Expenditure Approach to GDP/ Income Approach Notes
Focus Question:
1. Indicate whether each of the following is counted in US gross domestic product for the year 2011. Explain each of your answers.
a.) The value of a used textbook sold through an online auction in 2011.
-No, it is a secondhand good.
b.) Rent paid in 2011 by residents in an apartment building built in 2005.
- Yes, it is consumption.
What is the Expenditure Approach?
- C + Ig + G + Xn
What is the Income Approach?
- W + R + I + P + S
How to calculate Budget?
- Govt. purchases of goods & Services + Govt. transfer payments - Govt. tax & fee collection
- positive # = Déficit
- negative # =Surplus
How to calculate Trade?
- Export - Import
- positive # = Surplus
- negative # = Déficit
What Formula do you need to know?
- National Income:
- Compensation + Rental + Interest + Proprietors + Corporate Profits.
- GDP - Indirect Taxes - Depreciation - Net Foreign Factor Payment.

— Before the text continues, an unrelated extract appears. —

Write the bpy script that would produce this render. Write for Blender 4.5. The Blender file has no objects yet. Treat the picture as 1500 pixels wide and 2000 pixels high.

- Disposable Personal Income:
- National - Personal Taxes + Government Transfer
I like your style of notes! It makes the information easier to read and to study off of. I also enjoyed your examples of what can be included or excluded in GDP, it helped me understand GDP calculations better. I think you could add some videos or links to a website explaining how to use the formulas that are given, it would take your blog to another level! Any visuals/pictures would really help as well!